木崎喜代治著 1986年 岩波書店 副題「フランス18世紀の一貴族の肖像」
本書は、フランス革命前に政府の高官として働き、フランス革命中に国王ルイ16世の弁護人の役を引き受け、処刑されて死んでいったマルゼルブという貴族の思想や行動を分析しています。マルゼルブは、1 8世紀の後半からフランス革命勃発の直前まで、出版統制局長や租税法院院長といった、実務能力を求められる要職を歴任します。
マルゼルブは大変教養のある人物で、当時普及していた啓蒙思想にも深い理解を示していました。しかし彼は出版統制局長という立場上啓蒙思想関連の出版を取り締まる側にあった分けですが、ところがこの時期に、ティドローが編纂した「百科全書」が出版されます。出版統制局は「百科全書」の原稿を押収するため、印刷所の家宅捜索を行いますが、どうやら原稿はマルゼルブの私邸に保管されていたようです。またマルゼルブは、租税法院院長として、租税制度の合理化や民衆の負担軽減を、繰り返し国王に訴えますが、ほとんど聞き入れられませんでした。その後財務総監テュルゴーの下で大臣を務め、改革に努力しますが、結局1788年に故郷での隠遁生活に入ります。1789年に革命が勃発し、革命が過激化して国王の裁判が始まることになると、マルゼルブは自ら国王の弁護人の役を買って出ます。そして、国王の処刑の翌年、彼もまた処刑されます。

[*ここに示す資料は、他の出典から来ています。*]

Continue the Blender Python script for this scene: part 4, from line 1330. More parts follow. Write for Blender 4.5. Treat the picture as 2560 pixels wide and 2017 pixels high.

国王の弁護人となることは、自らの命を危険にさらすことであり、かつてあれ程批判した国王の弁護人を、何故マグセルブは引き受けたのでしょうか。著者は次のように述べます。「マルゼルブが身を捧げたのは、彼の72年の全存在の大義のためであったようにわれわれには思われる。マルゼルブは王国の貴族の司法官・行政官として長い年月を生きてきた。貴族の存在は国王の存在によって意義づけられる。したがって、貴族は国王を支える義務をもつ。もし、貴族が、窮地におちいった国王を救いにおもむかなかったら、この貴族は、その存在理由を自ら放棄したことになる。しかも現在の危機は、単なる国王の生命の危機ではなく、王国そのものの崩壊の危機である。一人の国王の死は別の国王によっておきかえることができる。しかし王国の死はそうではない。さらに、時代の精神は君主制に替えて共和政を求めていることを、マルゼルブは誰にもまして知っていた。国王その人ばかりでなく、王国そのものが永久に失われようとしているとき、貴族だけが生き延びて、何になるというのだろうか。そもそも貴族が生き延びるということが可能なのだろうか。永久に国王が去り、王国が消える時、貴族もまた消滅すべきではないか。たしかに、貴族として死に、人間として生き延びることはできよう。しかし、72年間、古い家柄の貴族として国王に仕えてきた者にとって、そのような区別は詭弁でしかなかっただろう。」
マグゼルブは、その有能さにも関わらず、断頭台で処刑されたが故に、反革命分子と見做されて、正当に評価することが躊躇されてきました。しかし今日では、フランス革命は国王・貴族の横暴に対する民衆の暴動という単純な捉え方は困難になりつつあり、マルゼルブのような貴族にも、焦点が当てられるようになっています。